As a data provider, you should say yes to market neutrality. 

Thinking About Privacy and Data? Good.

We have heard a lot in the past few weeks about the travails of Facebook, as it became widely known that many millions of its user profiles had been,  for lack of a better term, hacked. That in turn brought Facebook’s advertising microtargeting capabilities into focus, creating more widespread privacy concerns.

But does the average data publisher have to worry about privacy? The short answer is yes.

Data publishers, including B2B data publishers, often control a wealth of extremely valuable data. Many data publishers don’t fully appreciate what valuable insights they could glean from their own data. Fortunately, data thieves haven’t figured it out either … yet.

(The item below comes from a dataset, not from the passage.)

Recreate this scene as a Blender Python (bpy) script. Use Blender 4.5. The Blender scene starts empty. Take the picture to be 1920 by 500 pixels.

The highest value data in a typical commercial database isn’t the data itself, it’s the information on what users are doing with the data. Knowing, for example, that the head of acquisitions at a public company was doing deep research on another public company, could be extremely valuable to certain people. Knowing that an executive suddenly started looking at job openings could be valuable. Knowing that five venture capital firms in three days had looked up information on a particular start-up could be extremely valuable. You get the idea.

We already sell some types of information about how users interact with data, and we do this with very little thought about how it might blow up in our faces. Other of our data is clearly quite sensitive and we’d never sell it, but what if somebody stole it?

Going back to 2013, Bloomberg came in for tough public scrutiny after it was revealed its reporters had used Bloomberg terminal access data to track an individual in order to write a story. That’s pretty tame compared to the recent Facebook revelations, but it shows there is often tremendous inferential data hiding in the intersection between our databases and how our customers interact with it. Monetize where appropriate. Protect where appropriate. But whatever you do, don't ignore it.